It’s all a part of living on the east coast of a continent bordered by a vast pool of warm ocean waters.  The warm waters provide the potential energy to small areas of disturbed and squally weather.  Eventually, the showery and squally weather will feed off this vast region of warm water and develop into massive engines of energy, capable of producing widespread damage, injury and death.  Actually, we happen to live in an area where just such ingredients are also available to our south in the Caribbean, as well as the Gulf of Mexico.  Of course, I’m speaking of the hurricane.


            The fact is, however, the chance of getting hit by a hurricane in any one year is rather small.  For our area it’s less than a 10% chance in any given year.  Officially, the hurricane season runs from June 1 through November 30.  Our chances are greatest during August and September, but as we all must realize, a hurricane is possible anytime during the year, but is most likely during the six- month hurricane season.


            Hurricanes are a natural phenomenon.  In fact, hurricanes are a very efficient system our atmosphere has come up with to move heat and moisture around the globe.  The bottom line to the earth’s weather systems is that they try to redistribute excess heat and moisture from equatorial areas toward the poles, which suffer from a deficiency of heat and moisture.  The easy way to look at this is that the sun heats the earth unequally.  The earth’s atmosphere is trying in vain to equalize things across the globe.  As it turns out, the hurricane is a very efficient system of heat and moisture transport.

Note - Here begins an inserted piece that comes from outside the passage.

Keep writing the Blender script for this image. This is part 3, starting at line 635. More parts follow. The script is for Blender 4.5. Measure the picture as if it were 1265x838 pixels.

            The energy in hurricanes can be amazing, amounting to the equivalent of hundreds of nuclear bombs exploding every minute.  As a matter of fact, during the life of a single moderate to strong hurricane, it is estimated that enough energy is produced by the storm to supply our entire country with all its power needs for two to three years.


            So, here we sit, on the coast, vulnerable to one of nature’s most powerful and destructive forces.  The good news is that these storms kill relatively few people, and there are things you can do to minimize damage to property.  By following the information provided in our guide, you can become storm-ready and as safe as possible.


            Remember that although chances of getting hit are low, we do get hit, sometimes more than once in a season.